Une capitale défigurée

Le 12 janvier 2010, la ville de Port-au-Prince a été détruite par un puissant séisme dont elle a encore beaucoup de mal à se remettre.

 

Depuis maintenant plus de dix ans, le Centre-ville est devenu une zone quasi infréquentable. Les bandes armées en ont fait un champ de bataille et l’incurie de l’État a transformé une grande partie du bas de la ville en une « cour des miracles ». Ceux qui ont encore leurs magasins ou leurs étals se sont résignés à cohabiter depuis longtemps avec la mort. D’autres ont dû accepter des « contrats » léonins avec des chefs de gangs pour une « protection » temporaire. Ces bandits qui détiennent impunément le « permis de tuer », accordent donc un sursis probatoire à ceux qui acceptent de payer. Souvent le prix fort.

 

La ville est aujourd’hui un grand paradoxe urbain. D’un côté, quelques coquets buildings, avatar de la cité administrative en perspective et de l’autre des espaces libres encombrés par des détritus et quelques rues autrefois « prospères » et fort fréquentées devenues à peine reconnaissables.

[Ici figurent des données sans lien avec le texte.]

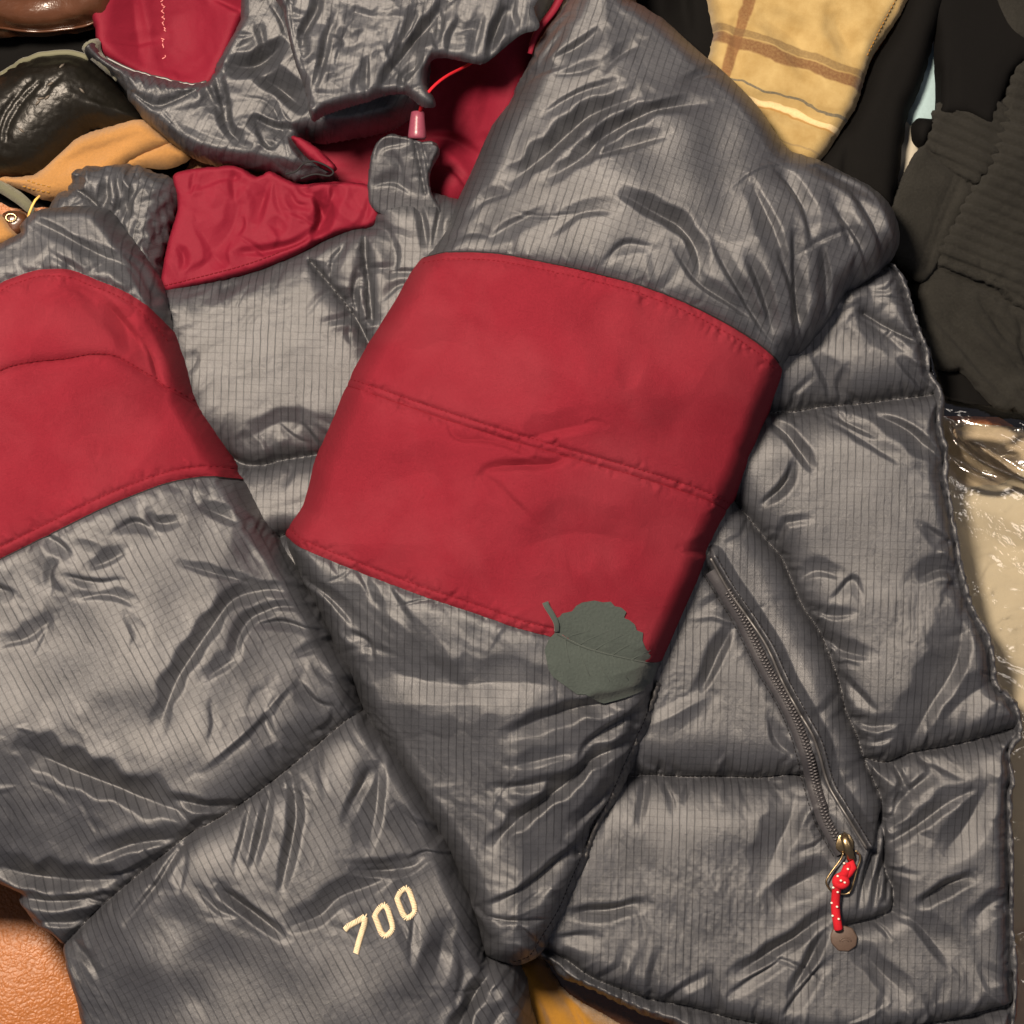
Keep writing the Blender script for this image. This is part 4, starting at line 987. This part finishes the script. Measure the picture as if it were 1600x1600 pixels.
b = MB(); q = along(smooth(r_top[1:-1], 3), 6); P, n = sleeve_r.at(offset(q, -1.5), -0.2); b.tube(P, 1.6 * S, 5); b.build('seam', M_greythread, sr)
stitches(sleeve_r, cuff, M_greythread, sr, 7, 0.8, 0.4)

cb = smooth([(1030, 1062), (1022, 1088), (1010, 1120), (992, 1160), (972, 1206), (953, 1250), (934, 1284), (925, 1306), (912, 1342), (895, 1378), (876, 1420), (850, 1462), (832, 1490)], 3)
rr = random.Random(11)
cuts = []
for i in range(4, len(cb) - 2):
    for _ in range(2):
        a_ = cb[i] + np.array([rr.uniform(-5, 5), rr.uniform(-5, 5)])
        cuts.append(([tuple(a_), tuple(a_ + np.array([rr.uniform(4, 9), rr.uniform(-1, 6)]))], 2.0, 2.0, rr.uniform(1.5, 4.0), 'f'))
bind = Sheet([tuple(p) for p in offset(cb, -7.5)] + [tuple(p) for p in offset(cb, 7.5)[::-1]], 22, 52, 8, znom=70, smooth_outline=0, excess=0.0, noise=0, folds=cuts, foldpost=0.6, levels=(6, 3), its=(6, 6), seed=66, crisp=1.0)
bind.carve('cuff_binding', M_trim, sr)

# ---- left sleeve, on top at the left edge
sl_out = [(-330, 470), (0, 381), (31, 353), (56, 333), (78, 326), (125, 323), (162, 328), (178, 347), (200, 375), (219, 403), (237, 437), (247, 469), (253, 497), (262, 525), (275, 562), (287, 606), (293, 625), (306, 650), (322, 675), (337, 703), (353, 731), (361, 747), (375, 762), (406, 819), (431, 856), (456, 890), (487, 940), (500, 962), (514, 1000), (534, 1028), (547, 1050), (557, 1109),
          (587, 1140), (619, 1175), (659, 1237), (687, 1300), (694, 1306), (705, 1337), (712, 1362), (731, 1400), (744, 1441), (750, 1469), (758, 1500), (775, 1503), (797, 1519), (812, 1550), (822, 1600), (870, 1960), (190, 1960), (127, 1600), (116, 1550), (105, 1506), (101, 1474), (84, 1456), (62, 1441), (31, 1406), (0, 1378), (-330, 1260)]
l_top = [(-340, 560), (-60, 474), (0, 459), (25, 446), (50, 437), (78, 430), (125, 431), (162, 444), (200, 459), (231, 478), (250, 497), (275, 530)]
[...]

Des quartiers fantomatiques portent les marques agressives de la violence des éléments ou de celles des fusillades spontanées qui surviennent soudain au détour des rues ou des « carrefours de la mort ».

 

Haïti a désespérément besoin de sa capitale. De retrouver la vie au Centre-ville et les restaurants du bord de mer, le grand boulevard Harry Truman fleuri et caressé par le vieux vent caraïbe. Les villes sont importantes pour un pays. Elles en sont à la fois le cœur et le poumon. Faire ville, c’est aussi faire citoyenneté. L’urbanité développe le lien social. Le siècle que nous vivons est celui de la ville. De grandes métropoles qui sont des espaces locomotives de la mondialisation.

 

Mais pour que la ville recommence à vivre, il faut une volonté politique ferme de la reconstruire et de chercher des financements innovants pour ce faire. Selon ce qu’a rapporté un confrère, les plans de la cité administrative attendent d’être financés une fois la sécurité rétablie.

 

Il se trouve que le projet de reconstruction devra s’accompagner d’un plan de sécurité en « béton » pour rassurer les riverains nostalgiques de la ville historique.

 

Un autre facteur qui devra concrétiser notre « rêve d’habiter » sera de développer des pôles de développement qui pourront permettre à nos villes régionales de prospérer dans un environnement écologiquement soutenable.

 

Le destin de nos villes constitue un ensemble dans un projet global d’aménagement du territoire. Mais ces questions essentielles sont trop souvent éloignées des agendas de nos politiques qui tournent souvent à vide, leur priorité étant plutôt à l’aménagement des « avenues » du pouvoir. Malheureusement.